Constitutional futures for scientific reason
Let us return to the two central questions that animate this essay: what does the Indian constitution tell us about science, and why should that matter today? The Constitution appears to offer no comprehensive vision of a relationship between science and society, no detailed roadmap for public engagement, and no substantive rights around the governance of knowledge. But, it does offer powerful clues—dispersed throughout fundamental duties, freedoms, institutional structures, and symbolic language—which suggest that science is a constitutional concern.
If democracy is not just procedural but substantive—if it is about inclusion, recognition, and reason—then science must be brought within its fold. It must be subject to contestation, made legible to those it affects, and developed with an awareness of the social worlds it seeks to transform.

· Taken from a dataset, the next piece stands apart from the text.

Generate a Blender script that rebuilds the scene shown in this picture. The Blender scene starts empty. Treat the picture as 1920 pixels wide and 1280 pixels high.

Article 51A(h) ought to be read not as an obligation to obey science, but as a call to collectively shape it, and Article 19(1)(a) to be read as the freedom to dissent from scientific orthodoxy when such orthodoxy is used to delegitimise lived experience—whether such orthodoxy flows from the scientific establishment or the state that weaponises it. The absence of participatory rights in scientific governance is a constitutional blind spot, and this blind spot demands redress if democracy is to be made meaningful in the epistemic domain.
The Indian constitution, much like science itself, is an evolving project. It once reflected the ambitions of a newly independent nation that saw in science a path to modernity, sovereignty, and progress. Today, the democratic challenge is not merely about promoting science, but about democratising it—to make it responsive, situated, and accountable. We, as citizens, must ensure that scientific temper is not merely a “tool” of the state, but a shared civic capacity—built in dialogue, expressed in doubt, and sustained in trust.
This is the constitutional future for scientific reason: one where science is not separate from society, but constituted through it—as a collective inheritance, a democratic responsibility, and a site of ongoing negotiation.